An Empirical Study on Model Fairness
- URL: http://arxiv.org/abs/2005.12379v2
- Date: Tue, 22 Sep 2020 17:27:44 GMT
- Title: Do the Machine Learning Models on a Crowd Sourced Platform Exhibit Bias?
An Empirical Study on Model Fairness
- Authors: Sumon Biswas and Hridesh Rajan
- Abstract summary: We have created a benchmark of 40 top-rated models from Kaggle used for 5 different tasks.
We have applied 7 mitigation techniques on these models and analyzed the fairness, mitigation results, and impacts on performance.

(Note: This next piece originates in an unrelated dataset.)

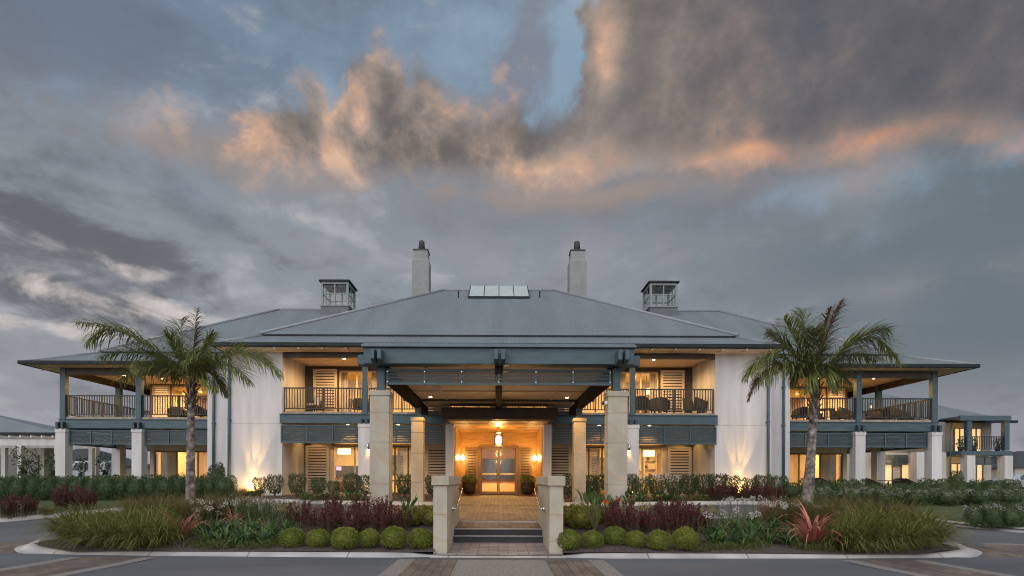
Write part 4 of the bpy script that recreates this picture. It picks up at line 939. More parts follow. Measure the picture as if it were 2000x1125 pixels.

- Score: 7.673007415383724
- License: http://arxiv.org/licenses/nonexclusive-distrib/1.0/
- Abstract: Machine learning models are increasingly being used in important
decision-making software such as approving bank loans, recommending criminal
sentencing, hiring employees, and so on. It is important to ensure the fairness
of these models so that no discrimination is made based on protected attribute
(e.g., race, sex, age) while decision making. Algorithms have been developed to
measure unfairness and mitigate them to a certain extent. In this paper, we
have focused on the empirical evaluation of fairness and mitigations on
real-world machine learning models. We have created a benchmark of 40 top-rated
models from Kaggle used for 5 different tasks, and then using a comprehensive
set of fairness metrics, evaluated their fairness. Then, we have applied 7
mitigation techniques on these models and analyzed the fairness, mitigation
results, and impacts on performance. We have found that some model optimization
techniques result in inducing unfairness in the models. On the other hand,
although there are some fairness control mechanisms in machine learning
libraries, they are not documented. The mitigation algorithm also exhibit
common patterns such as mitigation in the post-processing is often costly (in
terms of performance) and mitigation in the pre-processing stage is preferred
in most cases. We have also presented different trade-off choices of fairness
mitigation decisions. Our study suggests future research directions to reduce
the gap between theoretical fairness aware algorithms and the software
engineering methods to leverage them in practice.